天文はかせ幕下

仙台高専天文部の顧問が、日々の天文活動や天文情報を綴っています。

2025年春、神割崎で銀河撮影(第一回)

春は不安の季節

ここ最近、だいぶん暖かくはなったけれど、肌にはまだ少し冷たい夜中の空気にしみじみと春を感じます。

僕にとって(そしてきっと誰にとっても)春は不安の季節です。それは若かったころの新生活への不安であり、最近ですと明け方の天の川を追って真っ暗な海岸線へ一人車を走らせているときの心細さをだったりもします。撮影地にて、春の空気の向こう側にそんないろいろな不安を思い出すとき、なぜだか不思議と気分は心地が良いのです。

そんな小春日和の2月28日、宮城県東海岸、神割崎に行ってきました。ひょんなことから天文部1年生のT君と同行です。

神割崎の明け方の天の川。ディスプレイを明るくしてご覧ください

NGC4565を撮影しました

さて、今回の撮影の対象は春の銀河。かみのけ座のNGC4565を選びました。早速結果をご覧ください

NGC4565

Date: 2025-02-28
Location: Kamiwari-saki, Miyagi
Optics: Takahashi MT-200
Camera: ASI2600MM (cropped)
Exposure: L 180s x 57f, R 180s x 27f, G 180s x 28f, B 180s x 29f (total 7.1h)
Mount: CEM70G, off-axis guide Processing: Pixinsight

前回の記事で報告したM66のテスト撮影とまったく同じ機材を使いました。

昨シーズンまでの銀河撮影では、おなじオフアキガイドを取り入れた構成で、ASI294MCで撮影していました。下はその時の記事です:

今回の結果から、カラーカメラとモノクロカメラの大きな差を改めて実感した次第です。まず自宅でのM66のでも今回のNGC4565でも、銀河の色乗りがずっと良い気がします。定量的な比較をしたわけではなく、画像処理での肌感覚レベルの話です。カラーカメラのベイヤーフィルターが一般撮影を想定しているのに対して、モノクロ撮影で使うRGBフィルターは天体撮影に特化されているのが地味にきいているのかもしれません。
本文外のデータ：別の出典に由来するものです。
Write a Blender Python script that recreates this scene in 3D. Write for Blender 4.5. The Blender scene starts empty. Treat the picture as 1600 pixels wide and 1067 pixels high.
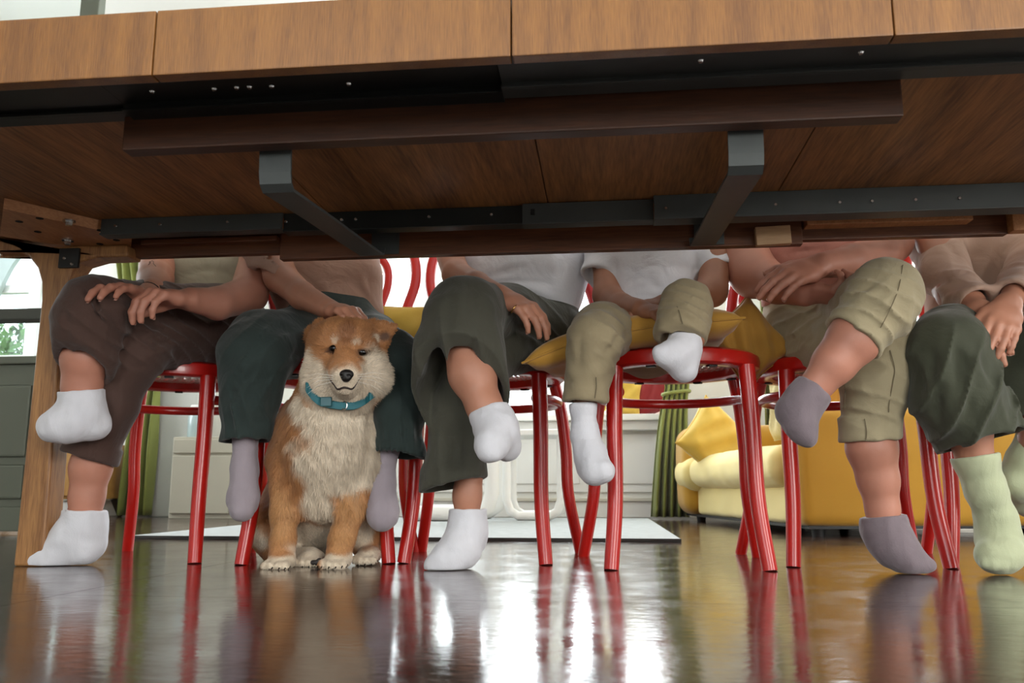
import bpy, bmesh, math, random
import numpy as np
from mathutils import Vector, Matrix
C = bpy.context.scene.collection
PI = math.pi
random.seed(7)

# ------------------------------------------------------------------ camera, sky, light, exposure
F = 1333.0                     # focal length in pixels of the 1600 x 1067 frame
PITCH, YAW, CAMZ = math.radians(9.9), math.radians(6.1), 0.161
cam_data = bpy.data.cameras.new('camera')
cam_data.sensor_width = 36.0
cam_data.lens = 36.0 * F / 1600.0
cam_data.clip_start = 0.02
cam_data.dof.use_dof = True
cam_data.dof.focus_distance = 1.8
cam_data.dof.aperture_fstop = 9.0
cam = bpy.data.objects.new('camera', cam_data)
cam.location = (0, 0, CAMZ)
cam.rotation_euler = (PI / 2 + PITCH, 0, YAW)
C.objects.link(cam)
S = bpy.context.scene
S.camera = cam
S.view_settings.view_transform = 'Standard'
S.view_settings.look = 'None'
S.view_settings.gamma = 1.0
S.view_settings.use_curve_mapping = False
S.view_settings.exposure = 0.0
S.cycles.max_bounces = 8
S.cycles.transparent_max_bounces = 12
S.cycles.sample_clamp_indirect = 6.0

world = bpy.data.worlds.new('sky')
S.world = world
world.use_nodes = True
bg = world.node_tree.nodes['Background']
bg.inputs['Color'].default_value = (0.90, 0.95, 1.0, 1)
bg.inputs['Strength'].default_value = 3.6

def area(name, loc, rot, sx, sy, power, col):
    d = bpy.data.lights.new(name, 'AREA')
    d.shape = 'RECTANGLE'; d.size = sx; d.size_y = sy; d.energy = power; d.color = col
    o = bpy.data.objects.new(name, d); C.objects.link(o)
    o.location = loc; o.rotation_euler = rot
    return o
# daylight entering through the windows: the bay, and assumed ones behind the photographer; side-wall lamps are added fill
area('daylight_front_left', (-1.5, -2.9, 1.5), (PI / 2, 0, 0), 1.8, 2.0, 36, (1.0, 0.96, 0.9))
area('daylight_front_right', (2.2, -2.9, 1.15), (PI / 2, 0, math.radians(18)), 1.1, 1.5, 84, (1.0, 0.95, 0.88))
area('fill_low_right', (3.05, 0.15, 0.95), (0, PI / 2, 0), 1.6, 1.0, 48, (1.0, 0.96, 0.9))  # unseen low lamp added on the right to model the legs from the side
area('daylight_bay_window', (-0.7, 5.6, 1.7), (-PI / 2, 0, 0), 2.1, 2.2, 200, (0.95, 0.98, 1.0))
area('daylight_right_bay', (1.8, 5.6, 1.8), (-PI / 2, 0, 0), 1.0, 2.0, 90, (0.95, 0.98, 1.0))
area('fill_left_wall', (-4.45, 4.1, 1.6), (0, -PI / 2, 0), 1.8, 1.2, 38, (0.95, 0.98, 1.0))  # unseen lamp added to brighten the back wall and rim the people
area('fill_right_wall', (3.05, 3.6, 1.6), (0, PI / 2, 0), 1.8, 1.6, 40, (1.0, 0.97, 0.92))  # unseen lamp added on the right for fill and rim light

# ------------------------------------------------------------------ pixel -> room coordinates (measuring aid)
cw, sw, cp, sp = math.cos(YAW), math.sin(YAW), math.cos(PITCH), math.sin(PITCH)
def ray(u, v):
    a = (u - 800) / F; b = -(v - 533.5) / F
    x, y, z = a, cp - b * sp, sp + b * cp
    return np.array([x * cw - y * sw, x * sw + y * cw, z])
def T(u, v, Y):
    d = ray(u, v); return np.array([0, 0, CAMZ]) + d * (Y / d[1])
def TZ(u, v, Z):
    d = ray(u, v); return np.array([0, 0, CAMZ]) + d * ((Z - CAMZ) / d[2])
def depth(p):
    y = -p[0] * sw + p[1] * cw; return y * cp + (p[2] - CAMZ) * sp
def proj(P):
    x = P[:, 0] * cw + P[:, 1] * sw; y = -P[:, 0] * sw + P[:, 1] * cw; z = P[:, 2] - CAMZ
    w = y * cp + z * sp; q = -y * sp + z * cp
    return 800 + F * x / w, 533.5 - F * q / w, w
def chain(spec):
    """[(u, v, Y, radius in pixels)] -> points and radii in metres"""
    pts = [T(u, v, Y) for u, v, Y, r in spec]
    return pts, [s[3] * depth(p) / F for s, p in zip(spec, pts)]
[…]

オフアキガイドは、遠征先での調整があまりにも煩雑で、一時期は挫折しかけていました。今回は下の写真のように、プリズムの位置とガイドカメラのピントをすべて調整した状態で固定して持ち込みました。

これだと現地では先端のM48ネジを鏡筒に取り付けるだけで簡単です。春の間はずっとこの状態にしておこうと思います。

1200mmの焦点距離にて、オフアキガイドは非常に良く安定してくれて、撮影中はとても安心。生まれた余裕からこんなことも出来ちゃいます→次節

ドブソニアンで銀河観望&春の天の川

1年生のT君のリクエストで、無理して自動車にドブソニアンを積んで持ち出し、春の銀河観望を楽しみました。

これが大正解、楽しかったです。ただ一つ悲しかったのは、最近の顧問は目の衰えがすすんでいて、いままでのようにスムースに銀河の導入ができなくなったことでした(泣)。おかげで導入はT君に便りっきりに…。次回は自分でもできるように経緯台の足回りを強化しつつ、LEDでポイントするファインダーでも導入しよう。

しばらく銀河観望を楽しんでいると、東から天の川が昇ってきました。神割崎は東の空が特に暗く、横たわる天の川は壮大です。我々にとって春の風物詩です。

神割崎の天の川と、M13あたりを観望中のT君(右下)

撮影の傍ら、いつもご一緒しているかのーぷすさんと、東北大天文同好会のJD君は、スマホの天体写真モードでの天の川撮影を試されていました:

二人がスマホ撮影している様子を後ろから無断でパチリ。

 

やがて薄明に消えていく天の川の様子も撮影してみました。海岸まで降りればもうちょっと見栄えのする星景写真になったかもしれません。どうにも気力が無くて駐車場横の公衆トイレの前での撮影です。

終わりに

顧問の天体写真撮影も、そろそろ12周目くらいになります。

春に銀河を撮影して、明け方の天の川を楽しむのも、じつは毎年ほぼ同じです。それでも飽きないのは、うつろう季節のおかげだなと思います。気候によって山で撮影したり海辺で撮影したり、寒さに凍えたり虫刺されに苦しんだり、あるいは曇りで全く撮影できなかったり。

星の運行自体は、地球の大気内で起こる季節とは全く関係ないのですけど、それでも天体写真撮影から季節を感じることが出来るのは、なんともステキなことです。